No cover-up in taser incident, lawyers contend
October 7, 2009
Ian Bailey, Globe and Mail
Lawyers for two of four Mounties involved in a fatal 2007 confrontation with Robert Dziekanski yesterday began fighting back against suggestions their clients were abusive police officers who conspired to taser the Polish immigrant and then covered up their plan.
The Braidwood inquiry into Mr. Dziekanski's death has heard closing arguments this week from lawyers for parties ranging from Mr. Dziekanski's mother to the Polish government and the B.C. Civil Liberties Association.
The arguments had all come from police critics - until yesterday.
David Butcher, the lawyer for Constable Bill Bentley, dismissed suggestions the four officers failed to take time to come up with a plan for dealing with Mr. Dziekanski when they entered the international arrivals area of Vancouver airport early on Oct. 14, 2007, where the recently arrived Polish national was acting erratically.
Had police taken time to speak to witnesses, and otherwise delay, Mr. Dziekanski might have attacked a traveller or airport employee, Mr. Butcher told Thomas Braidwood, the retired B.C. appeal-court justice in charge of the process.
"There would, in such circumstances, have been legitimate outcry that the police had failed to act in their duty to, quickly enough, protect the public."
He said police were facing a challenging situation on arrival.
"Bentley and the other officers were confronted with an irrational, agitated, exhausted, aggressive and frightened man who had lost his senses somewhere during his long journey from Poland, who could not understand police directions and could not make himself understood," he said, painting a chaotic picture.
"He quickly became aggressive towards the police, who responded equally quickly in the way that their training had taught them was the best response in these sorts of circumstances."
In any event, he said, his client was a relatively junior officer following the orders of Corporal Benjamin Robinson. "It was not Bentley's responsibility or role to command the police presence or direct the other officers," he said.
Mr. Butcher also disputed allegations his client and the other officers were involved in some kind of cover-up - a suspicion that has been fuelled by the admission of a senior B.C. Mountie in an e-mail that another high-ranking officer told him the officers went into the situation planning to taser Mr. Dziekanski.

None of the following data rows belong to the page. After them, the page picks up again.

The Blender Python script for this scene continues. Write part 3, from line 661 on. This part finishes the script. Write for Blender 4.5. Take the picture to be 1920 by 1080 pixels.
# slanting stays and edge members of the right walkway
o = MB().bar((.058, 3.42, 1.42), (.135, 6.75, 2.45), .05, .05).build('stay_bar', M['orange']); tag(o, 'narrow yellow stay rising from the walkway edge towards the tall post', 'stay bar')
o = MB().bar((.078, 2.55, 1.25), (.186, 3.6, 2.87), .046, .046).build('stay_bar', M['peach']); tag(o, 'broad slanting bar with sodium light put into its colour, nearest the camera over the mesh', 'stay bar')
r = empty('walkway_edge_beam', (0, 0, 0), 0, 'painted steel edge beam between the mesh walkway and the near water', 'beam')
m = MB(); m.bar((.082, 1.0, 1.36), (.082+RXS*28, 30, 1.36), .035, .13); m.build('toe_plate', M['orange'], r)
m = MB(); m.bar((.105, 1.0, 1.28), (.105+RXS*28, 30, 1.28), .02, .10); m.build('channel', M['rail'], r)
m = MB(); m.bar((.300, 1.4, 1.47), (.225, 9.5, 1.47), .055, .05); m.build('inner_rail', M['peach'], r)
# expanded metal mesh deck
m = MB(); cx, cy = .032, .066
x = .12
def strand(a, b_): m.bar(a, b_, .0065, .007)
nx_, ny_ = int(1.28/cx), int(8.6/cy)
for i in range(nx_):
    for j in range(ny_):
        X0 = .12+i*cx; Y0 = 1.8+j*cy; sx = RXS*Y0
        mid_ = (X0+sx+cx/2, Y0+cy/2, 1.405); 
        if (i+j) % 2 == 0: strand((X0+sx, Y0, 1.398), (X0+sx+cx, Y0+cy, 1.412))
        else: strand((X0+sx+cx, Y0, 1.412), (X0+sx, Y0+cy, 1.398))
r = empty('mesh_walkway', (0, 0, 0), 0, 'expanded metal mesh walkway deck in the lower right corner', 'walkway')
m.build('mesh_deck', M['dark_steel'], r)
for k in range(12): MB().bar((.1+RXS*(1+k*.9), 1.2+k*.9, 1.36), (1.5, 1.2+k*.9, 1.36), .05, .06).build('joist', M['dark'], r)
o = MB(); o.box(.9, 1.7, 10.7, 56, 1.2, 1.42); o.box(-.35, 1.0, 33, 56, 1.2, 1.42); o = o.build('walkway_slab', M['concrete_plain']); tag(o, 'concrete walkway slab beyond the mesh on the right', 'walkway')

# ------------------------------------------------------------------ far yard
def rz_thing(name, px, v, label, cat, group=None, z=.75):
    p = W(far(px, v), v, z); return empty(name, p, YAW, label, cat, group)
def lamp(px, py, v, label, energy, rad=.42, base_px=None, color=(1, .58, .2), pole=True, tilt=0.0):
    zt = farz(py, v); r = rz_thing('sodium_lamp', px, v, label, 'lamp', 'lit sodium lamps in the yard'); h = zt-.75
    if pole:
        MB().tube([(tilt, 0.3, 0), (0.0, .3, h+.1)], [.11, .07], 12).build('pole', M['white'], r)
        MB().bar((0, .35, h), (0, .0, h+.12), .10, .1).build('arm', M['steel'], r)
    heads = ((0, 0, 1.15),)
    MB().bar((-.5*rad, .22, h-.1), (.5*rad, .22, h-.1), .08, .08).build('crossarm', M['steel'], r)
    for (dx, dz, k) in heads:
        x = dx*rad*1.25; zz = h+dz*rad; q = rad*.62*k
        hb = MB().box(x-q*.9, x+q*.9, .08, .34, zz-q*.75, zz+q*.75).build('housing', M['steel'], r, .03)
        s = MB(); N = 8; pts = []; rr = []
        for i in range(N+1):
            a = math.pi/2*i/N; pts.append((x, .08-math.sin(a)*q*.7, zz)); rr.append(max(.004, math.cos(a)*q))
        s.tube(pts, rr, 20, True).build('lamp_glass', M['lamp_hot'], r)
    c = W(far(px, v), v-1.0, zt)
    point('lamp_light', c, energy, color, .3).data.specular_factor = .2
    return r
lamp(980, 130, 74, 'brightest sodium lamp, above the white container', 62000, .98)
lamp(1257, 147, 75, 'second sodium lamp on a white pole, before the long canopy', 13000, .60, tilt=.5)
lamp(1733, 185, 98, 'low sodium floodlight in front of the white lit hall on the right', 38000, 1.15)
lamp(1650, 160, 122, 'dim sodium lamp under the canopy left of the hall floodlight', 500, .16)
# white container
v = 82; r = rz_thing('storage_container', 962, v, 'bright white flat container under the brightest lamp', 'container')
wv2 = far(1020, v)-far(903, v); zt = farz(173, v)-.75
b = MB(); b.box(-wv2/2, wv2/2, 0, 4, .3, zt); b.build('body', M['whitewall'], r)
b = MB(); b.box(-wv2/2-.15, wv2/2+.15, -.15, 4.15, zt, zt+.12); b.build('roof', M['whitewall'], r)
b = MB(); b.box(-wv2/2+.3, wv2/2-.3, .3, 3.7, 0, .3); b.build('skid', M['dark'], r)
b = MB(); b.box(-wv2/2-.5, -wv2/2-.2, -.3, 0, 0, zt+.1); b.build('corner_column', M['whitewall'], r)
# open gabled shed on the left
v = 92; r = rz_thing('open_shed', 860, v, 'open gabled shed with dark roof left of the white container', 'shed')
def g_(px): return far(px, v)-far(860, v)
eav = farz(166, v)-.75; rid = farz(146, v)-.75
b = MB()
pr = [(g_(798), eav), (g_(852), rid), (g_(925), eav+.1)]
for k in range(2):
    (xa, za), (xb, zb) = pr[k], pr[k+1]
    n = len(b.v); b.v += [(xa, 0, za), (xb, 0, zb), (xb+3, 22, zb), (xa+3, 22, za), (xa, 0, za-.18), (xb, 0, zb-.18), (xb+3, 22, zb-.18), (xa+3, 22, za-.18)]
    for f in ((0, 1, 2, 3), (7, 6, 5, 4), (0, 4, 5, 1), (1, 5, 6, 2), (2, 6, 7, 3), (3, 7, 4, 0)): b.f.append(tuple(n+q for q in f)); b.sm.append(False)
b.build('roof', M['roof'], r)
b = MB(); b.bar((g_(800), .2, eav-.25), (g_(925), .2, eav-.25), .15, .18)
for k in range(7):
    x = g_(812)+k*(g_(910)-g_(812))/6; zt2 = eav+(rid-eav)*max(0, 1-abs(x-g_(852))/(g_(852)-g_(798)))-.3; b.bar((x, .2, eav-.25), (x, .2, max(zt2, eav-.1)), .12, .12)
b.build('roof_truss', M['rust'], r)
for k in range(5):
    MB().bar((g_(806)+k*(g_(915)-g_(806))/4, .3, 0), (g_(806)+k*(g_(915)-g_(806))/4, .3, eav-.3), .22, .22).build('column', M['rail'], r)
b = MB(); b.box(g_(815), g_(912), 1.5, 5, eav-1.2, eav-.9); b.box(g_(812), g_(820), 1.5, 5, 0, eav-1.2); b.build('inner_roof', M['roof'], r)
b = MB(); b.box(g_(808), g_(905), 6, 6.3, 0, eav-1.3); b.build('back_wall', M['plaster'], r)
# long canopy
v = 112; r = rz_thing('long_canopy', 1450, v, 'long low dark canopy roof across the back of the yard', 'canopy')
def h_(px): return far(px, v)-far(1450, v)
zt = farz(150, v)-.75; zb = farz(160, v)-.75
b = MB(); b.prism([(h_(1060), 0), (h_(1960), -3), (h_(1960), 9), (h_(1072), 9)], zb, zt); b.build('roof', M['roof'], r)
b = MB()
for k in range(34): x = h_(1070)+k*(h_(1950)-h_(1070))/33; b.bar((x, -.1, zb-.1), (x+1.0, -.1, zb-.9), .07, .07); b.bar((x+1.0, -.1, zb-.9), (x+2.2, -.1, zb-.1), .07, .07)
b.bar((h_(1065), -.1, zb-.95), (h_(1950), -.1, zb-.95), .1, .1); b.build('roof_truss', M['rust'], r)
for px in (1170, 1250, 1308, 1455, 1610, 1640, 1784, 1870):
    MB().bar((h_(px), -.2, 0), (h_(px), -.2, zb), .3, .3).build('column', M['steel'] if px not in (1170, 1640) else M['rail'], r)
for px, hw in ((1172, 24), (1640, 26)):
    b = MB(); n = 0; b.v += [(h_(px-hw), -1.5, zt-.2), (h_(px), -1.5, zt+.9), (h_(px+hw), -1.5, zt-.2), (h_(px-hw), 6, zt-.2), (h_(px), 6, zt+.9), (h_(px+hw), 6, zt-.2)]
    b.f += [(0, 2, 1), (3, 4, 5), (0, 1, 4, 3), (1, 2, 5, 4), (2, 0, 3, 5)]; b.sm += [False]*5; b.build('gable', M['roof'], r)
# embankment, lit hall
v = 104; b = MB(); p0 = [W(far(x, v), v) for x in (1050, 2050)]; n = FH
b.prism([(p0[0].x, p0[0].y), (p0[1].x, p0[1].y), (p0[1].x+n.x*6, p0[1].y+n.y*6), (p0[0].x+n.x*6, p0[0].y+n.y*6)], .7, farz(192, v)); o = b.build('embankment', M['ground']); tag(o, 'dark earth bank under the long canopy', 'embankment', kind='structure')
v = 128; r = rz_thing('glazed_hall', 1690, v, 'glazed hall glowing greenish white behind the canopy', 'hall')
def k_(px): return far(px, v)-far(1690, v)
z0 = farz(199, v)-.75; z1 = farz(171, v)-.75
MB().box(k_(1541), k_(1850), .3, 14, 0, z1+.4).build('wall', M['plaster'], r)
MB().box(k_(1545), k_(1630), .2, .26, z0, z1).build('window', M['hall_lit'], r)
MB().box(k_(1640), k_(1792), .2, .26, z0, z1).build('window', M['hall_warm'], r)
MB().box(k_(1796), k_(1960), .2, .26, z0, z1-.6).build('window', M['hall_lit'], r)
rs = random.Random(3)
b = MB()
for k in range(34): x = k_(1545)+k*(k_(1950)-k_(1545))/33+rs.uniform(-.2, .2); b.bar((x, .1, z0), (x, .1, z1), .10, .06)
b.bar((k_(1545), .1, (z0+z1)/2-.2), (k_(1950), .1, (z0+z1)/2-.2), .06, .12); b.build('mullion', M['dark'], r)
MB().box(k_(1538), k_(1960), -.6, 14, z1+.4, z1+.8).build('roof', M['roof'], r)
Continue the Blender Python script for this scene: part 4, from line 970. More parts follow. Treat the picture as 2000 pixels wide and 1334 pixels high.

Mr. Dziekanski, 40, had arrived in Canada to begin a new life with his mother, who had come to the airport to meet him. Instead, he was tasered five times over 30 seconds and handcuffed. He died of cardiac arrest that has not been specifically linked to the use of the stun gun.
The e-mail, disclosed earlier in the summer, prompted the disclosure of 18,000 pages of evidence to the inquiry, but no other documents have turned up supporting the e-mail's suggestions. Its author stands by his report. Two other senior Mounties, including the officer quoted in the document, have said it is not accurate.
"There's not a single piece of paper to support that assertion," Mr. Butcher said of the allegations of an advance plan.
Ted Beaubier, the lawyer for Constable Gerry Rundel, said the officers did not have time to come up with a plan to taser Mr. Dziekanski because they received the report of trouble at the airport, proceeded directly to their vehicles and travelled, without stops, to the airport.
He also noted the incident involving Mr. Dziekanski was not so complicated or unusual for police officers that it required detailed preplanning.
"This is not a situation that should have caused any particular difficulty for the officers. Did it require preplanning? No."